La principale anecdote, c’est que la fin a complètement changé. Le storyboard faisait 300 pages au départ, donc ça a été pas mal resserré et ce jusqu’au dernier moment. J’avais une fin qui me plaisait graphiquement mais qui m’embêtait au niveau de ce que ça racontait. Je l’ai laissé beaucoup mûrir et puis à un moment j’ai changé tout le crayonné de la fin. En me rapprochant des 50 dernières pages, j’ai tout changé. Il y avait un truc plus didactique. Il y a des choses que j’ai envie de faire passer dans mes histoires, mais j’ai surtout envie d’emmener les gens dans une aventure au départ. Donc bien sûr que j’ai envie qu’elle soit assez intelligente, qu’elle puisse faire réfléchir et au moins être intéressante, mais pas qu’elle devienne moralisatrice ou didactique non plus. En tant qu’auteur, on est là pour poser des questions plus que pour donner des réponses, même si effectivement, dans la façon de finir l’histoire, ça dit des choses. Je trouvais aussi la fin un peu trop explicative. L’autre anecdote c’est que durant tout le storyboard, il n’y avait pas de puma, c’était un ours. Pendant un moment, je me suis dit que j’allais faire un mélange avec une espèce de bête un peu fantastique entre le loup et l’ours, mais l’éditeur m’a dit que je m’égarais. Il avait raison, et j’ai laissé tomber l’espèce de bête.
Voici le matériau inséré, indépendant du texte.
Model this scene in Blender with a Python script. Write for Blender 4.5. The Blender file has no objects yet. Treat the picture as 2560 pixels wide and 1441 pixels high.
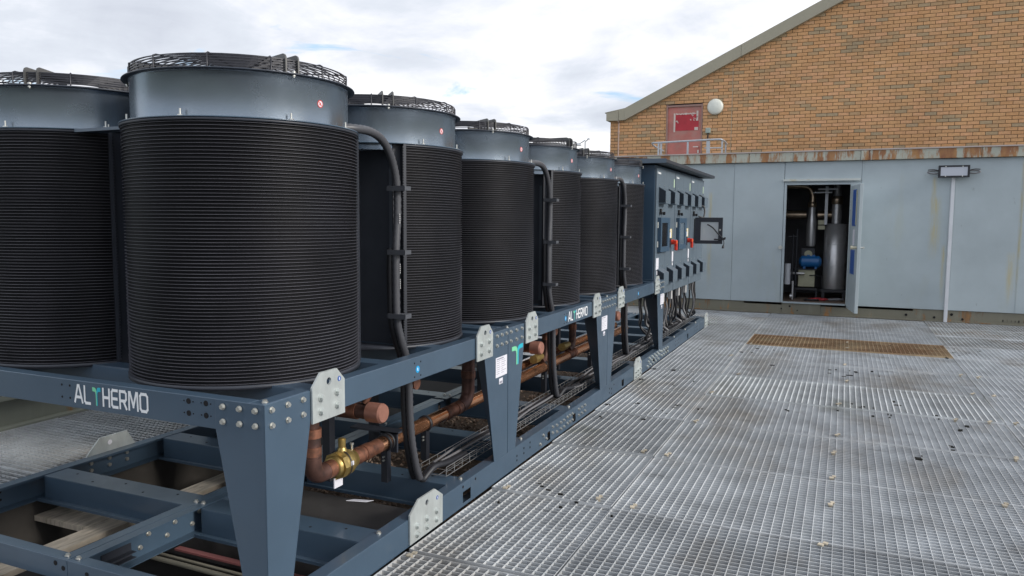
import bpy, math, random
from math import sin, cos, pi, radians as R
from mathutils import Vector, Matrix
random.seed(7)
S = bpy.context.scene
C = S.collection
# ------------------------------------------------------------------ camera
cam = bpy.data.cameras.new('camera'); camo = bpy.data.objects.new('camera', cam); C.objects.link(camo)
F_PX, YAW, PITCH, ROLL = 1893.23, 0.4126, 0.0892, 0.0068
fw = Vector((-sin(YAW)*cos(PITCH), cos(YAW)*cos(PITCH), -sin(PITCH)))
rt = fw.cross(Vector((0, 0, 1))).normalized(); up = rt.cross(fw)
r2 = rt*cos(ROLL)+up*sin(ROLL); u2 = -rt*sin(ROLL)+up*cos(ROLL)
M = Matrix((r2, u2, -fw)).transposed().to_4x4(); M.translation = Vector((1.9406, -2.1532, 1.64))
camo.matrix_world = M
cam.sensor_width = 36; cam.lens = F_PX/2560*36; cam.clip_start = 0.05; cam.clip_end = 3000
S.camera = camo
# ------------------------------------------------------------------ sky and sun
W = bpy.data.worlds.new('World'); S.world = W; W.use_nodes = True
SUN_AZ, SUN_EL = R(93), R(25)        # azimuth clockwise from +Y (sun over the right hand side), elevation
SKY_CLOUD = 6.4
def build_world():
    nt = W.node_tree; N = nt.nodes; L = nt.links; N.clear()
    out = N.new('ShaderNodeOutputWorld'); bg = N.new('ShaderNodeBackground'); bg.inputs[1].default_value = 0.1
    sky = N.new('ShaderNodeTexSky'); sky.sky_type = 'NISHITA'; sky.sun_disc = False
    sky.sun_elevation = SUN_EL; sky.sun_rotation = SUN_AZ; sky.air_density = 1.0; sky.dust_density = 1.2
    tc = N.new('ShaderNodeTexCoord')
    sep = N.new('ShaderNodeSeparateXYZ'); L.new(tc.outputs['Generated'], sep.inputs[0])
    def math_(op, a, b=None, c=None):
        n = N.new('ShaderNodeMath'); n.operation = op
        for i, v in enumerate((a, b, c)):
            if v is None: continue
            if isinstance(v, (int, float)): n.inputs[i].default_value = v
            else: L.new(v, n.inputs[i])
        return n.outputs[0]
    zc = math_('ADD', math_('MAXIMUM', sep.outputs[2], 0.0), 0.16)
    px = math_('DIVIDE', sep.outputs[0], zc); py = math_('DIVIDE', sep.outputs[1], zc)
    cb = N.new('ShaderNodeCombineXYZ'); L.new(px, cb.inputs[0]); L.new(py, cb.inputs[1])
    def noise(scale, det, rough, off, dist=0.0):
        mp = N.new('ShaderNodeMapping'); L.new(cb.outputs[0], mp.inputs[0]); mp.inputs['Location'].default_value = off
        n = N.new('ShaderNodeTexNoise'); n.inputs['Scale'].default_value = scale; n.inputs['Detail'].default_value = det
        n.inputs['Roughness'].default_value = rough; n.inputs['Distortion'].default_value = dist
        L.new(mp.outputs[0], n.inputs['Vector']); return n.outputs[0]
    def ramp(src, pts):
        r = N.new('ShaderNodeValToRGB'); L.new(src, r.inputs[0])
        e = r.color_ramp.elements
        while len(e) < len(pts): e.new(0.5)
        for i, (p, c) in enumerate(pts):
            e[i].position = p; e[i].color = (*c, 1) if len(c) == 3 else c
        return r.outputs[0]
    n1 = noise(0.62, 9, 0.56, (6.7, 2.2, 0), 0.6)
    n2 = noise(1.9, 8, 0.6, (9.0, 4.0, 2), 0.3)
    shade = math_('ADD', math_('MULTIPLY', n1, 0.62), math_('MULTIPLY', n2, 0.38))
    k = SKY_CLOUD
    cl = ramp(shade, [(0.35, (1.12*k, 1.12*k, 1.10*k)), (0.42, (0.96*k, 0.97*k, 0.98*k)), (0.475, (0.79*k, 0.805*k, 0.865*k)), (0.54, (0.63*k, 0.67*k, 0.74*k)), (0.70, (0.46*k, 0.49*k, 0.57*k))])
    # ribs of blue where both cloud layers thin out
    n3 = noise(1.3, 8, 0.6, (1.3, 7.7, 5), 0.6)
    cover = ramp(n3, [(0.385, (0.10, 0.10, 0.10)), (0.445, (1, 1, 1))])
    sk = N.new('ShaderNodeMix'); sk.data_type = 'RGBA'
    L.new(cover, sk.inputs['Factor']); 
    blue = N.new('ShaderNodeMix'); blue.data_type = 'RGBA'; blue.inputs['Factor'].default_value = 0.35
    L.new(sky.outputs[0], blue.inputs['A']); blue.inputs['B'].default_value = (0.42*k, 0.62*k, 0.92*k, 1)
    L.new(blue.outputs['Result'], sk.inputs['A']); L.new(cl, sk.inputs['B'])
    L.new(sk.outputs['Result'], bg.inputs[0]); L.new(bg.outputs[0], out.inputs[0])
build_world()
sl = bpy.data.lights.new('sun', 'SUN'); sl.energy = 1.5; sl.angle = R(14); sl.color = (1, 0.95, 0.88)
so = bpy.data.objects.new('sun', sl); C.objects.link(so)
sd = Vector((sin(SUN_AZ)*cos(SUN_EL), cos(SUN_AZ)*cos(SUN_EL), sin(SUN_EL)))
so.rotation_euler = sd.to_track_quat('Z', 'Y').to_euler(); so.location = (20, 0, 20)
S.view_settings.view_transform = 'Standard'; S.view_settings.look = 'None'; S.view_settings.exposure = 0.98; S.view_settings.gamma = 1
S.cycles.max_bounces = 6; S.cycles.glossy_bounces = 3; S.cycles.diffuse_bounces = 3; S.cycles.caustics_reflective = False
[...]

Quels sont vos nouveaux projets ?
Je n'en ai pas fini avec le western. Déjà parce que j'ai beaucoup de plaisir à dessiner ce genre-là. Vraiment, j'ai une envie de dessin, de nature, de chevaux. C'est vraiment quelque chose qui provoque beaucoup d'envie de dessin chez moi. Dès qu'un bouquin sort, on est confronté à la critique, on est confronté au succès ou à l'insuccès commercial. Ça pose des questions du genre : doit-on essayer autre chose ? J'ai beaucoup de documentation, j'ai beaucoup travaillé sur le western, sur cette période. C'est intéressant de continuer un peu, de voir justement si on peut aller plus loin. Donc je vais m'essayer à ça. Là, je suis sur un autre western et puis j'espère en faire au moins trois. Trois one shot, mais j'essaye de les articuler, parce qu'ils sont quand même sur la thématique de la filiation. À chaque fois, c'est plutôt quand même le personnage masculin qui raconte et qui est au centre un peu de l'univers. Ce que je trouve intéressant, c'est d'explorer le rapport de l’homme au patriarcat, parce que je trouve finalement ça plus intime. Donc je vais poursuivre autour de cette thématique et essayer d'articuler ces trois albums pour essayer d'avoir une cohérence entre ces choses-là. Même si c’est un peu un risque, parce qu’au niveau de la critique et des lecteurs, on en est toujours assez friands de nouveauté, d'originalité. C'est dur de se faire une place sur les tables, dans les librairies, tout simplement. Physiquement, il y a un désir d'exister sur la longueur. Après ce qui est difficile aussi, c'est que ce n'est pas une série. C'est pas évident de repartir à zéro. Donc l’idée est de creuser ce travail-là, toujours en lavis, mais avec une gamme de couleurs plus étendue.